Whistle-blowing: Employee’s defence of poor performance can be in public interest

by | Nov 19, 2019

The Employment Appeal Tribunal (EAT) recently found that an employee could still be protected as a whistle-blower even when she raised her concerns in response to a poor performance review. The EAT disagreed with the earlier decision of the employment tribunal, which found that the employee’s concerns were personal contractual matters and not raised in the public interest.

The claimant in Okwu v Rise Community Action [2019] was employed by a charity as a support worker for victims of domestic violence and female genital mutilation. The charity raised a number of concerns with Ms Okwu about her performance. In response, Ms Okwu wrote to her employer complaining about her employment situation. Her letter referred to her employer not giving her a pension. She also raised concerns about the lack of secure file storage and having to share a mobile phone to contact her clients. Given the highly sensitive nature of the information that her clients shared with her, she said that these failings were a breach of data protection law.

The charity went on to dismiss Ms Okwu for poor performance, noting that her letter showed her contempt for the charity. Ms Okwu claimed that she had been unfairly dismissed for blowing the whistle in relation to the charity’s potential breaches of data protection law. Usually employees need to have worked for at least two years for the same employer to bring an unfair dismissal claim. Ms Okwu had only a few months’ service, however, employees do not need to have worked for a minimum period of time to bring a whistle-blowing claim.

In order for Ms Okwu to be protected as a whistle-blower, she had to have a reasonable belief that she was raising concerns in the public interest. The tribunal found that the issues she complained about in her letter did not have sufficient public interest because they ‘only related to her and nobody else’. However, the EAT sent the case back to the tribunal to consider this point again. The EAT pointed out that a whistle-blower can have mixed interests when raising concerns, and in this case it was hard to see how Ms Okwu’s disclosures could not have been in the public interest.

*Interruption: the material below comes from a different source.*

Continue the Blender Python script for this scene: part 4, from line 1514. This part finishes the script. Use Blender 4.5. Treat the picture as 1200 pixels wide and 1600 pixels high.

This case highlights that managers need to keep an eye out for possible whistle-blowing disclosures. The tribunal might go on to decide that Ms Okwu’s disclosures were not the main reason for her dismissal. If so, her unfair dismissal claim would fail. However, proving that whistle-blowing is not the reason for dismissal should be easier where the employer picks up on any potential whistle-blowing and deals with it appropriately.

This article is for general information only and does not constitute legal or professional advice. Please note that the law may have changed since this article was published.